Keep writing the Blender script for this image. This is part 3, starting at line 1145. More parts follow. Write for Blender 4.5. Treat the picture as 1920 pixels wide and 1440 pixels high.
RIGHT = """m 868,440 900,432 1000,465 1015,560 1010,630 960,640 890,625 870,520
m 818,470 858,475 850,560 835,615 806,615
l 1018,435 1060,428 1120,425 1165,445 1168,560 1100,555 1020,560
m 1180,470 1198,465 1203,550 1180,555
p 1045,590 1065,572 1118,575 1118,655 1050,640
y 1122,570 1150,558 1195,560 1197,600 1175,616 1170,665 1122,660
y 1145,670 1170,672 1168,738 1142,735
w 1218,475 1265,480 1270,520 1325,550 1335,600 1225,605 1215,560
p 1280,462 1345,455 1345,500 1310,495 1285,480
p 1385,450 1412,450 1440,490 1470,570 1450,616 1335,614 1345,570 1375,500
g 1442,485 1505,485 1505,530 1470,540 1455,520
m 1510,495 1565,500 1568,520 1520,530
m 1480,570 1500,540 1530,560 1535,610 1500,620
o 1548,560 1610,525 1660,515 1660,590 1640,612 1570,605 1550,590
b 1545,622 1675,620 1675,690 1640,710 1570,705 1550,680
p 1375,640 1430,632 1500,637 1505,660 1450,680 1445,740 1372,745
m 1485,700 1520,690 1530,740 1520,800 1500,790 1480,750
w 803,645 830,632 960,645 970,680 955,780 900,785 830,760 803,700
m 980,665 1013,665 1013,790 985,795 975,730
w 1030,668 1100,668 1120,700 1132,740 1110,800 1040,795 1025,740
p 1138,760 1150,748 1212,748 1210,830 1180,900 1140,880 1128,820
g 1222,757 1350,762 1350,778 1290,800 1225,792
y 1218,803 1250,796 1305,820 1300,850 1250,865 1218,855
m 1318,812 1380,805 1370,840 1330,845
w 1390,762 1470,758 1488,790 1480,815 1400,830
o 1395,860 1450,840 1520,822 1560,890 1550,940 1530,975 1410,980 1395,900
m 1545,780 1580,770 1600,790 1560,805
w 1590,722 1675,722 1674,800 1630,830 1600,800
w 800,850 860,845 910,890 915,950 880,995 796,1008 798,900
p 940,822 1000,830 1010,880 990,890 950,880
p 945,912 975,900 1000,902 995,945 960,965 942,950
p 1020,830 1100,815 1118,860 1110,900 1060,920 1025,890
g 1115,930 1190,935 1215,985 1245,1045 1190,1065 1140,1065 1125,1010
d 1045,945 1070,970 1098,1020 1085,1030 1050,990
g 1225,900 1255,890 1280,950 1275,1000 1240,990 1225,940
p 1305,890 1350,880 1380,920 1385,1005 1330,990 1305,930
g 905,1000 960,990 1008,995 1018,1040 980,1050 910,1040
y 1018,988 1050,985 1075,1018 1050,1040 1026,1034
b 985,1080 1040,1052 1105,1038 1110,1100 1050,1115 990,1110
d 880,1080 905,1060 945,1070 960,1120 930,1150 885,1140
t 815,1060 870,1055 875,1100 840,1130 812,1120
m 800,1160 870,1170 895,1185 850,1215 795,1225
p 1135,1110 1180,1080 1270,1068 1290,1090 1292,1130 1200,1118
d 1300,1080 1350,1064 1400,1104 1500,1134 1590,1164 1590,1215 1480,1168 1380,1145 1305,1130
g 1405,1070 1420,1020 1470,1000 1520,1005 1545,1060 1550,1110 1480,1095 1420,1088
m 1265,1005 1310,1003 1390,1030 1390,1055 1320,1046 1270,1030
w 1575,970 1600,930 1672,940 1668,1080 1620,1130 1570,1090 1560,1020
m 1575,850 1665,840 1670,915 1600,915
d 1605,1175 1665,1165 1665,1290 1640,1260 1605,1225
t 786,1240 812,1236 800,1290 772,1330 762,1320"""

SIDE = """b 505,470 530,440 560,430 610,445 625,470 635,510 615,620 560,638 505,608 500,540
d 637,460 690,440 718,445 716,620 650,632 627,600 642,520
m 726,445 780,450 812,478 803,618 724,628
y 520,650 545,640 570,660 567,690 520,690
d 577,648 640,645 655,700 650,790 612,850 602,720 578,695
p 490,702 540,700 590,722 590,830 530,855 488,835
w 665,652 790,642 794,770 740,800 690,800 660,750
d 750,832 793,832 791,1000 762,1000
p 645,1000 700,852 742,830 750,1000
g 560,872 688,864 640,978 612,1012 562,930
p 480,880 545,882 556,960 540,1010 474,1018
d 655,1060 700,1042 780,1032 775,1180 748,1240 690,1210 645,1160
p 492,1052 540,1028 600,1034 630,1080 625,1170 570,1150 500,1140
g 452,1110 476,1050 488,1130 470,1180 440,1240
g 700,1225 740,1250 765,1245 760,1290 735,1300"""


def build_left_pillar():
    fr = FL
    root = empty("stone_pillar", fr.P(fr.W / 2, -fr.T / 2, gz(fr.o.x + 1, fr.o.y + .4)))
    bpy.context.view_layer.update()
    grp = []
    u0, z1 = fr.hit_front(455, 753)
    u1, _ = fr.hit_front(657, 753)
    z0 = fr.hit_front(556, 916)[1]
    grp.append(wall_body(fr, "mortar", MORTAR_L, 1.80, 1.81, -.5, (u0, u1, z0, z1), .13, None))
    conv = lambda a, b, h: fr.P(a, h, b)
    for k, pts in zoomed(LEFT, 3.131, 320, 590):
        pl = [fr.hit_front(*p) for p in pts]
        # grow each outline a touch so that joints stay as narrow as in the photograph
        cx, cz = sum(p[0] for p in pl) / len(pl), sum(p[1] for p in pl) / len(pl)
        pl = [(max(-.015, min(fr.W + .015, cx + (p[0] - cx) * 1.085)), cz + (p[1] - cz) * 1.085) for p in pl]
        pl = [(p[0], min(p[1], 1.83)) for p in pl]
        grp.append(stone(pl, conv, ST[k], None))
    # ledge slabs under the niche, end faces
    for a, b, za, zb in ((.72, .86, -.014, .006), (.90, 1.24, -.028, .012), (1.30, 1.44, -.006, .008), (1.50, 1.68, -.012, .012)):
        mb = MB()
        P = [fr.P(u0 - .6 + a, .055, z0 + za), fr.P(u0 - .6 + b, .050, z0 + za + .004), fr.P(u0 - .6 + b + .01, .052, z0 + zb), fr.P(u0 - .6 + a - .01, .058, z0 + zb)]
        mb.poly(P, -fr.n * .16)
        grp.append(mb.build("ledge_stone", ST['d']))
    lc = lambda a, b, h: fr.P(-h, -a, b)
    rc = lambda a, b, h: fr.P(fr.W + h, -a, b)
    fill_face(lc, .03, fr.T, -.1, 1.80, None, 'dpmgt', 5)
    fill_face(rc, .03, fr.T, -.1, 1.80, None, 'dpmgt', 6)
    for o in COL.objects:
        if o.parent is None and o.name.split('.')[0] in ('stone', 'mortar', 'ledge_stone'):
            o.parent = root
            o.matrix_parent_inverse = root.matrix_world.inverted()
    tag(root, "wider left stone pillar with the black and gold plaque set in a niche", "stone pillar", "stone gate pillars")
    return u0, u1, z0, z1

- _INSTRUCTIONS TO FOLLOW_
Write the entire listing out again, word for word.

- _ANSWER IN FULL_
Keep writing the Blender script for this image. This is part 3, starting at line 1145. More parts follow. Write for Blender 4.5. Treat the picture as 1920 pixels wide and 1440 pixels high.
RIGHT = """m 868,440 900,432 1000,465 1015,560 1010,630 960,640 890,625 870,520
m 818,470 858,475 850,560 835,615 806,615
l 1018,435 1060,428 1120,425 1165,445 1168,560 1100,555 1020,560
m 1180,470 1198,465 1203,550 1180,555
p 1045,590 1065,572 1118,575 1118,655 1050,640
y 1122,570 1150,558 1195,560 1197,600 1175,616 1170,665 1122,660
y 1145,670 1170,672 1168,738 1142,735
w 1218,475 1265,480 1270,520 1325,550 1335,600 1225,605 1215,560
p 1280,462 1345,455 1345,500 1310,495 1285,480
p 1385,450 1412,450 1440,490 1470,570 1450,616 1335,614 1345,570 1375,500
g 1442,485 1505,485 1505,530 1470,540 1455,520
m 1510,495 1565,500 1568,520 1520,530
m 1480,570 1500,540 1530,560 1535,610 1500,620
o 1548,560 1610,525 1660,515 1660,590 1640,612 1570,605 1550,590
b 1545,622 1675,620 1675,690 1640,710 1570,705 1550,680
p 1375,640 1430,632 1500,637 1505,660 1450,680 1445,740 1372,745
m 1485,700 1520,690 1530,740 1520,800 1500,790 1480,750
w 803,645 830,632 960,645 970,680 955,780 900,785 830,760 803,700
m 980,665 1013,665 1013,790 985,795 975,730
w 1030,668 1100,668 1120,700 1132,740 1110,800 1040,795 1025,740
p 1138,760 1150,748 1212,748 1210,830 1180,900 1140,880 1128,820
g 1222,757 1350,762 1350,778 1290,800 1225,792
y 1218,803 1250,796 1305,820 1300,850 1250,865 1218,855
m 1318,812 1380,805 1370,840 1330,845
w 1390,762 1470,758 1488,790 1480,815 1400,830
o 1395,860 1450,840 1520,822 1560,890 1550,940 1530,975 1410,980 1395,900
m 1545,780 1580,770 1600,790 1560,805
w 1590,722 1675,722 1674,800 1630,830 1600,800
w 800,850 860,845 910,890 915,950 880,995 796,1008 798,900
p 940,822 1000,830 1010,880 990,890 950,880
p 945,912 975,900 1000,902 995,945 960,965 942,950
p 1020,830 1100,815 1118,860 1110,900 1060,920 1025,890
g 1115,930 1190,935 1215,985 1245,1045 1190,1065 1140,1065 1125,1010
d 1045,945 1070,970 1098,1020 1085,1030 1050,990
g 1225,900 1255,890 1280,950 1275,1000 1240,990 1225,940
p 1305,890 1350,880 1380,920 1385,1005 1330,990 1305,930
g 905,1000 960,990 1008,995 1018,1040 980,1050 910,1040
y 1018,988 1050,985 1075,1018 1050,1040 1026,1034
b 985,1080 1040,1052 1105,1038 1110,1100 1050,1115 990,1110
d 880,1080 905,1060 945,1070 960,1120 930,1150 885,1140
t 815,1060 870,1055 875,1100 840,1130 812,1120
m 800,1160 870,1170 895,1185 850,1215 795,1225
p 1135,1110 1180,1080 1270,1068 1290,1090 1292,1130 1200,1118
d 1300,1080 1350,1064 1400,1104 1500,1134 1590,1164 1590,1215 1480,1168 1380,1145 1305,1130
g 1405,1070 1420,1020 1470,1000 1520,1005 1545,1060 1550,1110 1480,1095 1420,1088
m 1265,1005 1310,1003 1390,1030 1390,1055 1320,1046 1270,1030
w 1575,970 1600,930 1672,940 1668,1080 1620,1130 1570,1090 1560,1020
m 1575,850 1665,840 1670,915 1600,915
d 1605,1175 1665,1165 1665,1290 1640,1260 1605,1225
t 786,1240 812,1236 800,1290 772,1330 762,1320"""

SIDE = """b 505,470 530,440 560,430 610,445 625,470 635,510 615,620 560,638 505,608 500,540
d 637,460 690,440 718,445 716,620 650,632 627,600 642,520
m 726,445 780,450 812,478 803,618 724,628
y 520,650 545,640 570,660 567,690 520,690
d 577,648 640,645 655,700 650,790 612,850 602,720 578,695
p 490,702 540,700 590,722 590,830 530,855 488,835
w 665,652 790,642 794,770 740,800 690,800 660,750
d 750,832 793,832 791,1000 762,1000
p 645,1000 700,852 742,830 750,1000
g 560,872 688,864 640,978 612,1012 562,930
p 480,880 545,882 556,960 540,1010 474,1018
d 655,1060 700,1042 780,1032 775,1180 748,1240 690,1210 645,1160
p 492,1052 540,1028 600,1034 630,1080 625,1170 570,1150 500,1140
g 452,1110 476,1050 488,1130 470,1180 440,1240
g 700,1225 740,1250 765,1245 760,1290 735,1300"""


def build_left_pillar():
    fr = FL
    root = empty("stone_pillar", fr.P(fr.W / 2, -fr.T / 2, gz(fr.o.x + 1, fr.o.y + .4)))
    bpy.context.view_layer.update()
    grp = []
    u0, z1 = fr.hit_front(455, 753)
    u1, _ = fr.hit_front(657, 753)
    z0 = fr.hit_front(556, 916)[1]
    grp.append(wall_body(fr, "mortar", MORTAR_L, 1.80, 1.81, -.5, (u0, u1, z0, z1), .13, None))
    conv = lambda a, b, h: fr.P(a, h, b)
    for k, pts in zoomed(LEFT, 3.131, 320, 590):
        pl = [fr.hit_front(*p) for p in pts]
        # grow each outline a touch so that joints stay as narrow as in the photograph
        cx, cz = sum(p[0] for p in pl) / len(pl), sum(p[1] for p in pl) / len(pl)
        pl = [(max(-.015, min(fr.W + .015, cx + (p[0] - cx) * 1.085)), cz + (p[1] - cz) * 1.085) for p in pl]
        pl = [(p[0], min(p[1], 1.83)) for p in pl]
        grp.append(stone(pl, conv, ST[k], None))
    # ledge slabs under the niche, end faces
    for a, b, za, zb in ((.72, .86, -.014, .006), (.90, 1.24, -.028, .012), (1.30, 1.44, -.006, .008), (1.50, 1.68, -.012, .012)):
        mb = MB()
        P = [fr.P(u0 - .6 + a, .055, z0 + za), fr.P(u0 - .6 + b, .050, z0 + za + .004), fr.P(u0 - .6 + b + .01, .052, z0 + zb), fr.P(u0 - .6 + a - .01, .058, z0 + zb)]
        mb.poly(P, -fr.n * .16)
        grp.append(mb.build("ledge_stone", ST['d']))
    lc = lambda a, b, h: fr.P(-h, -a, b)
    rc = lambda a, b, h: fr.P(fr.W + h, -a, b)
    fill_face(lc, .03, fr.T, -.1, 1.80, None, 'dpmgt', 5)
    fill_face(rc, .03, fr.T, -.1, 1.80, None, 'dpmgt', 6)
    for o in COL.objects:
        if o.parent is None and o.name.split('.')[0] in ('stone', 'mortar', 'ledge_stone'):
            o.parent = root
            o.matrix_parent_inverse = root.matrix_world.inverted()
    tag(root, "wider left stone pillar with the black and gold plaque set in a niche", "stone pillar", "stone gate pillars")
    return u0, u1, z0, z1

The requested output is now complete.